Welche praktischen Erkenntnisse wollen Sie mit Ihren Experimenten gewinnen, Frau Hafner?

Die Wissenschaft muss zunächst einmal das 'intelligente Verhalten' verstehen, um daraus Prinzipien der Intelligenz zu extrahieren. In der Simulation mit Computer und Roboter soll beispielsweise das Panikverhalten des Menschen analysiert werden, um mit diesen Erkenntnissen zukünftig sichere Fluchtwege gestalten zu können. Wir experimentieren auch mit fliegenden Robotern.

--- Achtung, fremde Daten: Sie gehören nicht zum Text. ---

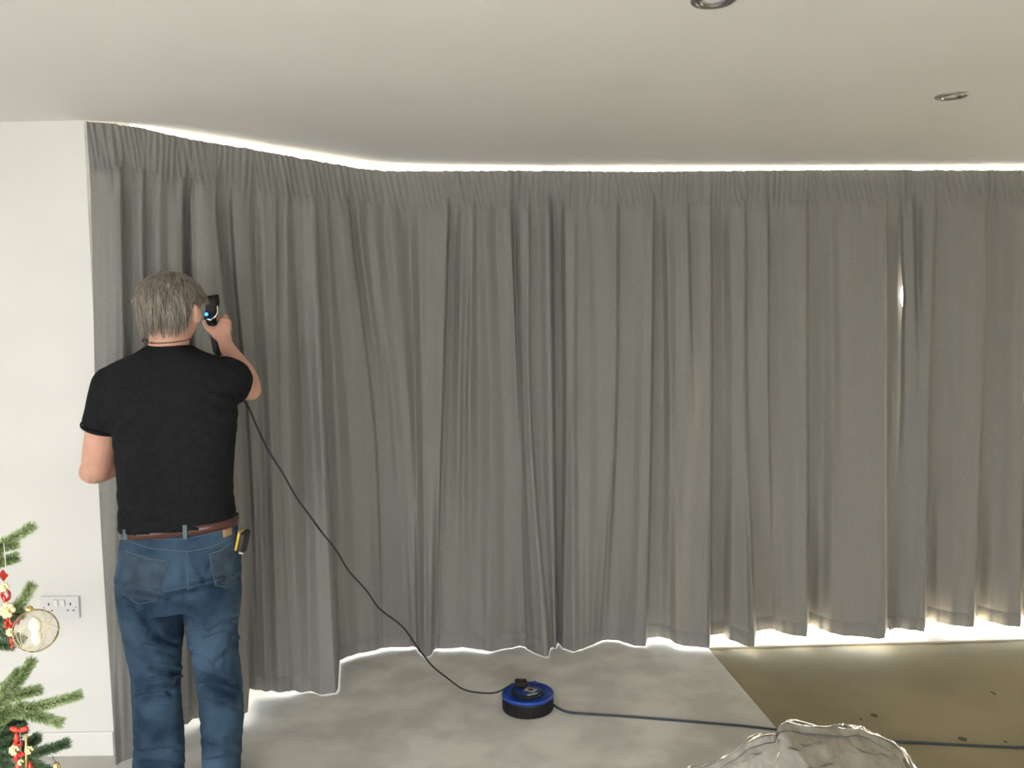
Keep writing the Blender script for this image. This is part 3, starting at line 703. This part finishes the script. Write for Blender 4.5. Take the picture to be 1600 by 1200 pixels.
# surface probe for pockets, seams and loops: project outline points on the jeans back
from mathutils.bvhtree import BVHTree
def bvh_of(me):
    return BVHTree.FromPolygons([v.co for v in me.vertices], [tuple(p.vertices) for p in me.polygons])
jb = bvh_of(jm)
def hit(px, row, off=.0015, tree=None):
    d = ray(px,row).normalized(); h = (tree or jb).ray_cast(CO, d)
    if h[0] is None or h[0].y > PY+.1: return W(px,row,PY-.05)
    return h[0]-d*off
def seam(pts, rad, name, m, parent, off=.0005, n=10):
    out = []
    for a, b_ in zip(pts, pts[1:]):
        for k in range(n): out.append(hit(a[0]+(b_[0]-a[0])*k/n, a[1]+(b_[1]-a[1])*k/n, off))
    out.append(hit(*pts[-1], off))
    return MB().tube(out, rad, 6).build(name, m, parent)
def patch(poly, name, m, parent, off=.003, nx=16, ny=18):
    # poly: tl,tr,br,bl in px; drapes a quad onto the cloth
    tl,tr_,br,bl = poly; vs = []; fs = []
    for j in range(ny+1):
        for i in range(nx+1):
            u, v = i/nx, j/ny
            x = (tl[0]*(1-u)+tr_[0]*u)*(1-v)+(bl[0]*(1-u)+br[0]*u)*v; r = (tl[1]*(1-u)+tr_[1]*u)*(1-v)+(bl[1]*(1-u)+br[1]*u)*v
            if ny > 6: r += 5*v*v*(1-abs(2*u-1))          # pointed lower edge
            p = hit(x, r, off*(1 if 0 < i < nx and 0 < j < ny else .1)); vs.append(p)
    for j in range(ny):
        for i in range(nx): k = j*(nx+1)+i; fs.append((k,k+nx+1,k+nx+2,k+1))
    return mesh_obj(name, vs, fs, m, parent)
pk1 = patch([(196,860),(263,877),(244,939),(190,926)], 'back_pocket', M['denimdark'], jeans)
seam([(196,861),(230,873),(263,877)], .0016, 'pocket_seam', M['stitch'], pk1, .003)
seam([(263,877),(254,910),(244,939),(216,944),(190,926)], .0011, 'pocket_seam', M['stitch'], pk1, .002)
pk2 = patch([(327,866),(362,848),(371,908),(336,917)], 'back_pocket', M['denimdark'], jeans)
seam([(327,866),(345,860),(362,848)], .0016, 'pocket_seam', M['stitch'], pk2, .003)
seam([(327,866),(331,892),(337,914),(355,919),(371,908)], .0011, 'pocket_seam', M['stitch'], pk2, .002)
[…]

Ihre Objekte gehen in die Luft?

Ja, wir verwenden autonome Fluggeräte – Multikopter mit vier oder acht Propellern – die später einmal ihren Einsatz in der Landwirtschaft und im Katastrophenschutz finden sollen.

Wie das?

Das seismische Netz zur Erdbebenvorhersage, welches statisch über die Erdoberfläche gespannt wurde, soll ja auch im Katastrophenfall funktionieren. Unsere schwärmenden Flugobjekte erweiterten dann als mobile Sensoren in der Luft das Netz. Dabei müssen die Flugroboter selbständig eine optimale Position wählen, um eine höchstmögliche Kommunikation zu gewährleisten.

Wir danken für das Gespräch, Frau Hafner.